We all long for love throughout our lives; as children we do everything in order to receive the approval, acceptance and love of our parents, siblings and extended family. Then, as teenagers we start doing everything in order to receive the approval, acceptance and love of classmates and friends — the start of our connection to a larger society. As young adults, we do so much in order to receive the approval, acceptance and love of colleagues at work, friends and that other special one as we start carving out our love life-and so the cycle continues.

Now, if we can take a moment and look back at certain patterns in our lives, we notice there were times when we did things we didn’t really want to do, or said yes when we really wanted to say no, and vice versa, just to receive acceptance, approval and love. These patterns continue throughout our lives. Many times, those decisions and actions are not what we desire, but we choose to go against ourselves because thinking about ourselves is seen as a selfish thing and frowned upon. The older we get, the more duty-bound we feel and this causes unhappiness, stress, resentment and anger.

Acceptance

 

Many of our relationships are built on false grounds, such as desperately wishing to be accepted by family, friends and society, which makes us turn a blind eye to values which do not match our own. We may get involved with partners pressured by society, religion or family. We do things because we want something back, not from a place of inner truth. Truth to ourselves and truth to others. All along the way, we are never taught to look at the person in the mirror and connect with them, ask them what they really want, what makes them happy. Our most important and real relationship of our lives is the one we have with our selves.

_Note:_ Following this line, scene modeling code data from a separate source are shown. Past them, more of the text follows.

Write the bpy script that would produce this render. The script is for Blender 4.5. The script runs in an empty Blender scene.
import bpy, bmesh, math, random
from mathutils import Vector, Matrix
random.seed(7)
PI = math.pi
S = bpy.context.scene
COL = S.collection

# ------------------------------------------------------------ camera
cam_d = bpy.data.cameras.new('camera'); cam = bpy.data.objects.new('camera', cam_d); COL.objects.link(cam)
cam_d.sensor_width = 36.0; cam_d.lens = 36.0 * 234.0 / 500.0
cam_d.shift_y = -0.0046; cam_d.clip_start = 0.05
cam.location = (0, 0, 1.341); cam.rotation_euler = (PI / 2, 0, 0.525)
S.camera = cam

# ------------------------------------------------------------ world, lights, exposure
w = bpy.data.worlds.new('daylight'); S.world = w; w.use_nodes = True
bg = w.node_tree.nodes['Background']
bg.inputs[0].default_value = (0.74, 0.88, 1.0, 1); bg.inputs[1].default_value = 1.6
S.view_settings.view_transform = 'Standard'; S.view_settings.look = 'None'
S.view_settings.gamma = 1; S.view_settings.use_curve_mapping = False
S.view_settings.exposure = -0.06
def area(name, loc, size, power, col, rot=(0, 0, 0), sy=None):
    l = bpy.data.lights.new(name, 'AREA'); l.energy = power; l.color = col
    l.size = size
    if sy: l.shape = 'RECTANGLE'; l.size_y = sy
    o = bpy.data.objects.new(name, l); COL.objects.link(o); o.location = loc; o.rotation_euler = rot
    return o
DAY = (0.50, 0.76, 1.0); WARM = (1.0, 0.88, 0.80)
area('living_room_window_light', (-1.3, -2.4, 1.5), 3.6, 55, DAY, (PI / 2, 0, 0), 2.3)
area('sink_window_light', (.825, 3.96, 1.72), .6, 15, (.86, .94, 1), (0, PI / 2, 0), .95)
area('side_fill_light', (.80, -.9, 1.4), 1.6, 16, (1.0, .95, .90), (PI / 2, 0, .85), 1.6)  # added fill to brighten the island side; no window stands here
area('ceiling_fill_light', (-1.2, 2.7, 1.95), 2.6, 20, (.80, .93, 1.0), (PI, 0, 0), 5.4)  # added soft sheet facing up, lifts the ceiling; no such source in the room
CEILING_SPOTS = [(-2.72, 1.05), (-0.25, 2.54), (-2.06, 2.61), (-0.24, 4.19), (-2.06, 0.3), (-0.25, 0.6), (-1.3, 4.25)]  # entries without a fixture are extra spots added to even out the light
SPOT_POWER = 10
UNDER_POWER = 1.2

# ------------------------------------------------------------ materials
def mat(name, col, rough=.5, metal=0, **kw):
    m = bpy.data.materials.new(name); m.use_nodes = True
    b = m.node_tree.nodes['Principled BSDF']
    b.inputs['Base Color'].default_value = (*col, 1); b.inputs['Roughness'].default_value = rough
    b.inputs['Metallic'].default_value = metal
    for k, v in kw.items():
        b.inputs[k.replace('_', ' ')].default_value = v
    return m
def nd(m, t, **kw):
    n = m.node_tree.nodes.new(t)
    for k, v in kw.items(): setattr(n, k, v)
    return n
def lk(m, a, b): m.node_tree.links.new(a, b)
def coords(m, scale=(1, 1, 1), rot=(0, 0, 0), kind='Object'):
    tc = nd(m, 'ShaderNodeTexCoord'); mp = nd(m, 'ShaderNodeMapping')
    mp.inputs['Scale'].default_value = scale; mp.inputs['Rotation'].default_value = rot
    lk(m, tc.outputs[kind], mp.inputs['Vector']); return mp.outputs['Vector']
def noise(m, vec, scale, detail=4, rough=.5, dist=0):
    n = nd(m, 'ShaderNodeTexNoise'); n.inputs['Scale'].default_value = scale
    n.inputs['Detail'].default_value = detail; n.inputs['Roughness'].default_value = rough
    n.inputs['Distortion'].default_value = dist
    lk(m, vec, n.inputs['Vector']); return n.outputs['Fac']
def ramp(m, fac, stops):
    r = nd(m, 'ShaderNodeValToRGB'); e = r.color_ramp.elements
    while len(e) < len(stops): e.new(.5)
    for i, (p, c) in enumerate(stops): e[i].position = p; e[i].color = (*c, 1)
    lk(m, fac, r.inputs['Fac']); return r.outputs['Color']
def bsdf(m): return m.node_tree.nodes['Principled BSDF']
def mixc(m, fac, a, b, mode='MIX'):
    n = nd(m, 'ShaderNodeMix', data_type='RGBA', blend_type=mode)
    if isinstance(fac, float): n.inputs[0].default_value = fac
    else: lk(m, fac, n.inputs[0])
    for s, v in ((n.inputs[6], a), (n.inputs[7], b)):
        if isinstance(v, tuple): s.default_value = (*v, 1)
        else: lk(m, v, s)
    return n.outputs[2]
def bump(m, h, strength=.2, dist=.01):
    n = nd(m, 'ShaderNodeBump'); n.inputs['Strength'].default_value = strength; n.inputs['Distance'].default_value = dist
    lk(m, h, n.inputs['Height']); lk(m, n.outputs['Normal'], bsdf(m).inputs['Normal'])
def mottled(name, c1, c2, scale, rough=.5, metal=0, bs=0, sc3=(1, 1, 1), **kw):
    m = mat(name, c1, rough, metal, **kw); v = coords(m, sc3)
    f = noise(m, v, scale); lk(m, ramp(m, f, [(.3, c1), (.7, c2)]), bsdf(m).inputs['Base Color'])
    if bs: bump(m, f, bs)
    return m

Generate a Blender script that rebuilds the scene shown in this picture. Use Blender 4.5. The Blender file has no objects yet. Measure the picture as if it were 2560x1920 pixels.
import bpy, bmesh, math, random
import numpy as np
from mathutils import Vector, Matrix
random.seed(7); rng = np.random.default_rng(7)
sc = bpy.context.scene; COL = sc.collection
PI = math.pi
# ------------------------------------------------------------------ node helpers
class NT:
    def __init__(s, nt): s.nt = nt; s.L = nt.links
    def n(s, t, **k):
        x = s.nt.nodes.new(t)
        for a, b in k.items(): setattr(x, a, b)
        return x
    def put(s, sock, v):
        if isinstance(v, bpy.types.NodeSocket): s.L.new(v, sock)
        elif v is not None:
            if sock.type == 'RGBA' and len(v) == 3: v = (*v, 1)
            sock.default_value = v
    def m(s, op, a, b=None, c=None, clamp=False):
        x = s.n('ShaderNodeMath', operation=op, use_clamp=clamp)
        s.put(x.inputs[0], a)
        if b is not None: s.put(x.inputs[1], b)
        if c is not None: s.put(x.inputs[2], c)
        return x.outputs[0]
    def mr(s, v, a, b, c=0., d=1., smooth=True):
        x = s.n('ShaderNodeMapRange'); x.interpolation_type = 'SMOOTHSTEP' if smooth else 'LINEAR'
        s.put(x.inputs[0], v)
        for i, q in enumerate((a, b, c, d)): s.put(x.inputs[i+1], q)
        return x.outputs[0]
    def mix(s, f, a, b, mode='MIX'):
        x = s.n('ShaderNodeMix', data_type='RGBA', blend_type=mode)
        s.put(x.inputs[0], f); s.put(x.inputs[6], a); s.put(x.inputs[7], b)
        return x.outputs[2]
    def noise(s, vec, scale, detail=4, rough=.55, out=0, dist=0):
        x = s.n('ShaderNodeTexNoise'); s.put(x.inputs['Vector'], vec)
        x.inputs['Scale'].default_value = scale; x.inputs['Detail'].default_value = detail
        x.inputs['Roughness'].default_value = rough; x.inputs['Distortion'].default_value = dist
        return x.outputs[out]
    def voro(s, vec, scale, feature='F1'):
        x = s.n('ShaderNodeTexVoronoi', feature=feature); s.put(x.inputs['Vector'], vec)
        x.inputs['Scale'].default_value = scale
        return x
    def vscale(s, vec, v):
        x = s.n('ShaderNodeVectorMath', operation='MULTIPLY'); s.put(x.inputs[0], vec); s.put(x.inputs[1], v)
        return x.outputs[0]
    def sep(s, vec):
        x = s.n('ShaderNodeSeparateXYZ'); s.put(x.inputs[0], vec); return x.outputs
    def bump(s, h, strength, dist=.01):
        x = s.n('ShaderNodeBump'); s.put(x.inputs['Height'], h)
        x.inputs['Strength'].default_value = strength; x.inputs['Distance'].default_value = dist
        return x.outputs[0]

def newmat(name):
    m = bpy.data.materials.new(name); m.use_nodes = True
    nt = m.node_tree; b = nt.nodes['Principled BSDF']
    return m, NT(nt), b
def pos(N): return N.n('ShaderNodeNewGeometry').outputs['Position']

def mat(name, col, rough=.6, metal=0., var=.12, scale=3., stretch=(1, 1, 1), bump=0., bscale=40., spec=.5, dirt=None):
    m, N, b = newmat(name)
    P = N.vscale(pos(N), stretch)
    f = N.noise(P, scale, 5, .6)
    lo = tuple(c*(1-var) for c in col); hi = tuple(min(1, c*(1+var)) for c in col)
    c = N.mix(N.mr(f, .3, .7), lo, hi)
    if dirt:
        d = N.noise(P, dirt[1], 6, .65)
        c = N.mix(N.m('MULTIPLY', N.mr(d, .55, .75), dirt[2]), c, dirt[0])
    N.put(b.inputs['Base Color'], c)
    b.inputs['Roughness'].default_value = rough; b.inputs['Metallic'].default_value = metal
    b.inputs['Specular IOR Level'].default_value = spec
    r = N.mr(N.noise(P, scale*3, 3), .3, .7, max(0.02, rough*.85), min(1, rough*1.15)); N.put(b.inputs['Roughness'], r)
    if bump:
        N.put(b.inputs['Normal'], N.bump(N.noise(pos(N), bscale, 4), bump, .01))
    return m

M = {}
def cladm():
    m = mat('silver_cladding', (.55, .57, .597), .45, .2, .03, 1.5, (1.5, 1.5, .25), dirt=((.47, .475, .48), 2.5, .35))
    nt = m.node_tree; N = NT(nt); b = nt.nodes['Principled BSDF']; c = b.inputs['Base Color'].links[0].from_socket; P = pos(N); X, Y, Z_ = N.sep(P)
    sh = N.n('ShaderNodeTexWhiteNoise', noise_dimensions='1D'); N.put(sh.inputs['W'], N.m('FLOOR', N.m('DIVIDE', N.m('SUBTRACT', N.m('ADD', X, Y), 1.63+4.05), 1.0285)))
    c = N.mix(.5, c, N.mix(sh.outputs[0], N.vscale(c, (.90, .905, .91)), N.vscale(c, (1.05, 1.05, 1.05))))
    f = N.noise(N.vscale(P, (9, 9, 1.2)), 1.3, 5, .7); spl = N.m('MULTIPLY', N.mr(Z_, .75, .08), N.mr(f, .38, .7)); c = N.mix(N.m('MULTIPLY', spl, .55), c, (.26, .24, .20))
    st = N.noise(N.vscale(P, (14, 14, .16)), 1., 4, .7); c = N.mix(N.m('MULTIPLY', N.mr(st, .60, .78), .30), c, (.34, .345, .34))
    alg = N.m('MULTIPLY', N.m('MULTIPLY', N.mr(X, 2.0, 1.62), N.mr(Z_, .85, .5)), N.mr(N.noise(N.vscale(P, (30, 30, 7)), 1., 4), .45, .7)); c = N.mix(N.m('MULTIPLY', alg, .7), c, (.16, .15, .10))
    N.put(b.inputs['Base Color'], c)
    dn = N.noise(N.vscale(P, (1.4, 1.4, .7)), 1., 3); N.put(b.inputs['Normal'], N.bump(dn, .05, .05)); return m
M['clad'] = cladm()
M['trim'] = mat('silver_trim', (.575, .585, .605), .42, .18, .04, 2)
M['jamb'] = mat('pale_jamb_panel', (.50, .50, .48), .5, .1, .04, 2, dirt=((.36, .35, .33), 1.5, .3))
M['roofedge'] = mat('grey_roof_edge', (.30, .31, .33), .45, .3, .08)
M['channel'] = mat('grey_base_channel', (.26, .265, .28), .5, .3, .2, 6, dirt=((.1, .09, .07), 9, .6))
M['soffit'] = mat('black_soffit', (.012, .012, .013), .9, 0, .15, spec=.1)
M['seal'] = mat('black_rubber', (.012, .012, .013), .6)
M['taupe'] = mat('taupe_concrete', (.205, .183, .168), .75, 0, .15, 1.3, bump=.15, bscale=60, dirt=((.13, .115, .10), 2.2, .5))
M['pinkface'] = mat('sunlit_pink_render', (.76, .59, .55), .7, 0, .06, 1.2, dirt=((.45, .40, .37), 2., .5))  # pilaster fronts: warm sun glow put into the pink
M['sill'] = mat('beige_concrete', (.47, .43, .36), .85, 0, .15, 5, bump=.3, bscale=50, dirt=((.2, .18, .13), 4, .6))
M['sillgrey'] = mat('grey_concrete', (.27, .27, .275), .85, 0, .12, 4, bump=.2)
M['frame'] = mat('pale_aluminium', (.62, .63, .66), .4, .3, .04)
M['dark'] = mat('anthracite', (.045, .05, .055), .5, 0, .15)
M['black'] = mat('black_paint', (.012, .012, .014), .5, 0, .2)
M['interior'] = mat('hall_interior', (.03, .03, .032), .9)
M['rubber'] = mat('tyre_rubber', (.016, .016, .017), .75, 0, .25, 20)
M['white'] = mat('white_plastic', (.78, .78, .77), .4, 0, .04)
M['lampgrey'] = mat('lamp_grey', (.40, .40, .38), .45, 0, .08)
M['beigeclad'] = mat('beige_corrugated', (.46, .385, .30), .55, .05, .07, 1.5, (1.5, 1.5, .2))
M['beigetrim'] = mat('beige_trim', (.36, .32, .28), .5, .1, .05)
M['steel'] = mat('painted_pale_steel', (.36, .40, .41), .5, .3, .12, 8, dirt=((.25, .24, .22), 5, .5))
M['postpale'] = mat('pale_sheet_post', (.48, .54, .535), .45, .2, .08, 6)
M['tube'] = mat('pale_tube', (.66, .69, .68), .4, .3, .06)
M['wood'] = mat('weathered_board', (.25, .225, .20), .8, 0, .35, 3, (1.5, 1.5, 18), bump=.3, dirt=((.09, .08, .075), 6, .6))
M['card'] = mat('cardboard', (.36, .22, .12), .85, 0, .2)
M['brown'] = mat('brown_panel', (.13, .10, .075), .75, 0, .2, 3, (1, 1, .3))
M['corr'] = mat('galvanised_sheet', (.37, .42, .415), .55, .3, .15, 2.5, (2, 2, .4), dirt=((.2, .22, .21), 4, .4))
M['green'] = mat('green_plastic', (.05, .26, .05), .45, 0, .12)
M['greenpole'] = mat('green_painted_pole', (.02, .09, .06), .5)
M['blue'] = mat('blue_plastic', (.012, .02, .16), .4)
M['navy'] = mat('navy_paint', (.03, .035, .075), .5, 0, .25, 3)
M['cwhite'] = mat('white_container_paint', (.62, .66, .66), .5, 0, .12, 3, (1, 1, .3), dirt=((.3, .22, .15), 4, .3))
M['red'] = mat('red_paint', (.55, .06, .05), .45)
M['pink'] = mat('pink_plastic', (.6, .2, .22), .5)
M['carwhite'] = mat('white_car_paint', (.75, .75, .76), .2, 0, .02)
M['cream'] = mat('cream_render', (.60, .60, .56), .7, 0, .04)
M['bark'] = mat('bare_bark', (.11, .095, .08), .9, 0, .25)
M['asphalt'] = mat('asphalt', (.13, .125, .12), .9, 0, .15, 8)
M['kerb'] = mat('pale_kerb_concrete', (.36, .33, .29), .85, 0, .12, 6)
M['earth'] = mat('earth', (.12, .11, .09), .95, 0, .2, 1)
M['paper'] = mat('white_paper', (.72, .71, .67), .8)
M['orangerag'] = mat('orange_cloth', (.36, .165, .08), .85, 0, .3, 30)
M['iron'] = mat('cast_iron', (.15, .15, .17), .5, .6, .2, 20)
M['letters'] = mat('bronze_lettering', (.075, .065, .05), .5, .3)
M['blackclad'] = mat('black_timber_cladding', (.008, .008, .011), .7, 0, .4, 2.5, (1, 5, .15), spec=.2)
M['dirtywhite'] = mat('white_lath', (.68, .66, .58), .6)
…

Self-love is about taking the time to look within our Selves. To learn to connect to the child we all still have within us so desperate for love, attention, approval and acceptance. Once we can truly see our self as our best friend and learn to love our Self with full acceptance of who we are (forgiving our Selves for everything we judge as wrong), then love and joy is all that is left. When we become our own number one, then everybody else’s love, acceptance and approval is just great as an addition to our lives — not what we depend on to complete us. We approach life with our own cup full from within and everything else is just a good addition.

It is when we learn to accept ourselves, that we can truly accept others. When we learn to forgive ourselves, then we can truly forgive others. When we love ourselves fully, then we can truly love another for who they are and not the image we have of them in our heads.